Moreover, the elution amount of boron from the glass flakes in Examples was very small, which indicates a higher safety profile, compared to Comparative examples in which E-glass was used for glass flake substrates. It should be noted that the elution amount of boron was determined by preparing a test solution in compliance with the method of “boron nitride” purity test (4), the elution amount of boron, in the Japanese Cosmetic Ingredients Codex, and quantitatively analyzing it by the atomic absorption method. The method for preparing the test solution is as follows.

2.5 g of glass flakes is put into a beaker made of fluororesin, and then 10 mL of ethanol is added thereto and stirred well. After 40 mL of water is added thereto and stirred well, it is placed on a watch glass made of fluororesin, and heated on a hot plate for 1 hour. After cooling, it is filtered, and the residues are washed with a small amount of water. Then, the wash liquid is mixed to the filtrate. This mixed liquid further is filtered with a membrane filter (0.22 μm). All the filtrate is poured into a beaker made of fluororesin, and 1 mL of sulfuric acid is added thereto. Then it is boiled on a hot plate for 10 minutes. After cooling, thus obtained solution is poured into a volumetric flask made of polyethylene. The beaker made of fluororesin is washed with a small amount of water, and the wash liquid is mixed to the solution in the volumetric flask made of polyethylene. Thereafter, water is added thereto until the amount is precisely 50 mL, and thus a test solution is obtained.

INDUSTRIAL APPLICABILITY

The cosmetics using the glass flakes of the present invention are smooth and comfortable to the touch, are excellent in transparency and adhesion to the skin, and have a natural finish with moderate gloss, that is, a so-called natural skin appearance.

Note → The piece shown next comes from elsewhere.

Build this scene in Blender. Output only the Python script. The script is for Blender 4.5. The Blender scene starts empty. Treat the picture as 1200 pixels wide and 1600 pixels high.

Thus, the glass flakes of the present invention are useful for cosmetics.

Claims

1. Glass flakes each comprising:

a glass flake substrate; and

a coating layer coating the surface of the glass flake substrate, wherein: the glass flake substrates have an average thickness of 0.1 to 1.0 μm, and an average particle size of 1 to 100 μm; the coating layers are formed of methyl hydrogen silicone; and the content percentage of the coating layers is 0.05 to 2.50 mass % as determined by ignition loss at 625±20° C.

2. The glass flakes according to claim 1, wherein the content percentage of the coating layers is 0.10 to 1.00 mass % as determined by ignition loss at 625±20° C.

3. The glass flakes according to claim 1, wherein the glass flake substrate is free from boron as a component.

4. A cosmetic containing the glass flakes according to claim 1.